Baruch Professor Spotlight: Meet Karanja Keita Carroll

CUNY

CUNY

Karanja Keita Carroll is a professor in the Black and Latinx Studies department at Baruch College. He has been teaching BLS 1003: The Evolution and Expressions of Racism since he started at Baruch.

Carroll told The Ticker that his goal teaching the course is to introduce the concept of racism to students. One of his goals is to make sure students know that faculty are here to support them, especially the BIPOC faculty.

“Once students see racism and understand it, it then gives them the ability to rethink everything they have experienced,” he said. “By reflecting on previous experiences, when it was clearly racism they were dealing with, but they did not have the language for it.”

He said smaller steps to implement change should also occur on a broader level.

“The rise of Black and Latino studies is connected to the demand for curricula that spoke to the realities of Black and brown students who are in these institutions,” he said. “This history of demanding an accessible education is extremely important and is relevant today.”

According to the most recent demographic report at CUNY, in 76.9% were students of color in fall 2019 . However, the most recent workforce demographic report revealed that 47.5% of university-wide instructional staff were people of color.

“It’s relevant today when the majority of the professors in your classes don’t look like the Black and brown bodies that are sitting in the classes,” he said.

Carroll argued BLS is a necessary curriculum, especially in a larger society unable to measure the contributions that people of color have made.

“Diversity is more than the material aspects of culture,” Carroll said. “For me diversity is connected to ways of thinking, ways of being and ways of existing within the world.

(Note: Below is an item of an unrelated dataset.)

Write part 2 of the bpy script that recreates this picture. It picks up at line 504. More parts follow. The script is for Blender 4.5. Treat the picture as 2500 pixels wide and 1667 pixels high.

That is what Black and Latino Studies is trying to show students.”

He said he thinks that college should be accessible and that students should not have to pay for higher education.

“By being accessible it means that people who are trying to move up the socioeconomic ladder have the ability through their education to take steps,” Carroll said. “

When you put a price on education connected to certain institutions, it only means that people that already come from wealth have access to the ladder.”

The Adams administration has proposed budget cuts to K-12 public schools and public libraries. Rather than cutting funding, Carroll believes that more should be invested to increase public access.

“We have a political system in place that does not value education and that public funds can be used to help offset the costs of public education,” he said.“It can be done, they just don’t want to do it.

To do that means that everyone has an opportunity, and the reality of America is that they don’t want everyone to have an opportunity.”

He said there is a step-by-step process schools should follow.

“Number one, we need money to hire more full-time faculty members,” Carroll said. “The second is to make sure we hire more faculty of color. The faculty should be reflective of the diversity of the student population.”

He also said it is important that efforts occur across departments.

“There are many departments other than BLS that can become space for discussions about Black and brown people, BIPOC realities but they need to be taking place with BIPOC folks taking a lead on the discussions,” he said.

At Baruch he said educators should encourage students to look at business through the lens of race.

“Black and Latino Studies need to be anti-capitalist, anti-racist and anti-sexist,” he said. “We need to be able to critique capitalism and talk about the intersections of race and capitalism, something that needs to happen at Baruch, the business college of CUNY.”